Wondrous Words Wednesday

button for Wondrous Words Wednesday meme

My word this week came from the DK guidebook, Eyewitness Travel: Dublin on page 14 in the history section about Richard de Clare, aka Strongbow, who was sent in 1169 from England to handle feuds in Ireland. He married the daughter of Dermot MacMurrough, King of Leinster.

When MacMurrough died in 1171, Strongbow was in line to succeed him. Henry II sent an army to Ireland to check his ambitions, in part by recognizing Strongbow’s suzerainty over the province of Leinster.
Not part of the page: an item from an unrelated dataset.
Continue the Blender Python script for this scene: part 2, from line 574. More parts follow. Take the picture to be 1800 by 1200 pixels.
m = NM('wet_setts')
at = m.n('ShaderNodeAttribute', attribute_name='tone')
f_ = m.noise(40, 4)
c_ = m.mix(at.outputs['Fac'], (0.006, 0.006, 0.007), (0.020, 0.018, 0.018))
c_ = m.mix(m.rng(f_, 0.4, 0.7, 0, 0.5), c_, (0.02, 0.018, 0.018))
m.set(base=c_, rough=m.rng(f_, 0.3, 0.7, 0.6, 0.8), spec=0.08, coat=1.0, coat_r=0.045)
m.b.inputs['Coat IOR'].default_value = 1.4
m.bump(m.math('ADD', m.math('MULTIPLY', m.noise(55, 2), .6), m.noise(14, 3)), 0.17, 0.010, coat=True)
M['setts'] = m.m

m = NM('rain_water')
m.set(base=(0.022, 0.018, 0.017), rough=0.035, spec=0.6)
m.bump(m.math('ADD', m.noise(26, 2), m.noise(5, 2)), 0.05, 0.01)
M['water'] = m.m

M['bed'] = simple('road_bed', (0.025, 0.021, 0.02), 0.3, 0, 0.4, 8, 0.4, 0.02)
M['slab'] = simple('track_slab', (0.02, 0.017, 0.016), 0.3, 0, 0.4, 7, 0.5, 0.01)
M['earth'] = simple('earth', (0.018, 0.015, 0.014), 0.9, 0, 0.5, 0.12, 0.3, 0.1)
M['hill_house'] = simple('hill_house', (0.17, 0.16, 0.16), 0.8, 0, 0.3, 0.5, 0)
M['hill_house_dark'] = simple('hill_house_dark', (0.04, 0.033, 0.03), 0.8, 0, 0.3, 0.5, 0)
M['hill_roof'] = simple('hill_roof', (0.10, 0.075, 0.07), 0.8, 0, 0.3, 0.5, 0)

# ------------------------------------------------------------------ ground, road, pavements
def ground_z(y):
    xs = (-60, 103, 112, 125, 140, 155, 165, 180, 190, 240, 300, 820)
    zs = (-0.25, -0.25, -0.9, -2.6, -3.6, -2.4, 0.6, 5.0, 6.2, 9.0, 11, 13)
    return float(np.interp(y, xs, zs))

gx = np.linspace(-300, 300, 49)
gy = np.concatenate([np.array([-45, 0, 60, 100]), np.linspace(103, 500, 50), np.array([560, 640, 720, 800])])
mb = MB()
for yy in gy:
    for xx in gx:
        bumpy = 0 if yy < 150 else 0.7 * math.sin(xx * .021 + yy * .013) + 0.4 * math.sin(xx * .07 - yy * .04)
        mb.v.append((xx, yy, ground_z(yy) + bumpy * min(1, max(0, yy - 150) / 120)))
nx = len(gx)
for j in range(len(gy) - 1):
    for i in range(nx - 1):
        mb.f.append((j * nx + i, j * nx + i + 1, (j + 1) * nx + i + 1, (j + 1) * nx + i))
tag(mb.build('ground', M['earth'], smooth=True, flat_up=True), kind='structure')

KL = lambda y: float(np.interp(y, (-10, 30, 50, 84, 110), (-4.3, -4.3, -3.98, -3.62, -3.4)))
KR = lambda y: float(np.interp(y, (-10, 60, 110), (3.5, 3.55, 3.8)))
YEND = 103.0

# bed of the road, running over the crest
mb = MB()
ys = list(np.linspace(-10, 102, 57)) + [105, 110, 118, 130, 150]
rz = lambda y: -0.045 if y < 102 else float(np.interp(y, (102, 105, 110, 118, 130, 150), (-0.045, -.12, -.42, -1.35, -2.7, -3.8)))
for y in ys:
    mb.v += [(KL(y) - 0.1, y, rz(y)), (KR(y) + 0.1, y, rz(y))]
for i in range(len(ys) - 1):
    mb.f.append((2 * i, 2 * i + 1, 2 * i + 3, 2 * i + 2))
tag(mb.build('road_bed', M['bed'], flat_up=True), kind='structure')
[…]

According to Webster’s New Collegiate Dictionary (1979), suzerainty comes from French and means “the dominion of a suzzerain: OVERLORDSHIP.” A suzzerain is “a superior feudal lord to whom fealty is due: OVERLORD.”

So, I think the sentence is telling us that a way Henry II kept Strongbow in check was to allow him to have power in one region but limiting his ability, and therefore desire, to expand his influence. Do you agree?

Wondrous Words Wednesday is hosted by Bermudaonion’s Weblog. Kathy says: “Wondrous Words Wednesday is a weekly meme where we share new (to us) words that we’ve encountered in our reading.”

Signature of Joy Weese Moll

9 thoughts on “Wondrous Words Wednesday”

  1. Hi Joy,

    There is a whole plethora of these obscure ‘Olde English’ words and whilst they are great for a bit of fun, or as a jaw dropping throwaway word in a conversation, I am so glad that we don’t use them any more.

    Having said that, some of the modern day words and meanings, such as those found in the Urban Dictionary, can also leave me cold and often pretty disgusted.

    Funnily enough, I came across your word just a few weeks ago and had to look it up, as I had no idea what it meant!


  2. I think you ate right about the King’s intentions. I guess we do that even now. Throw someone a bone to sort of keep them happy (!)

  3. Great word and no doubt an attempt at appeasing a possible foe. Don’t we even see that in politics when a candidate chooses a running mate who is obviously meant to either balance out the primary candidate or draw in a demographic group that the main candidate would not otherwise inspire to vote? Or am I being skeptical about politics again?

  4. Joy,

    I love the way you’re bringing me back to the basics or writing on your site! It is, after all, about words, and about reading. Thanks for what you’re doing here.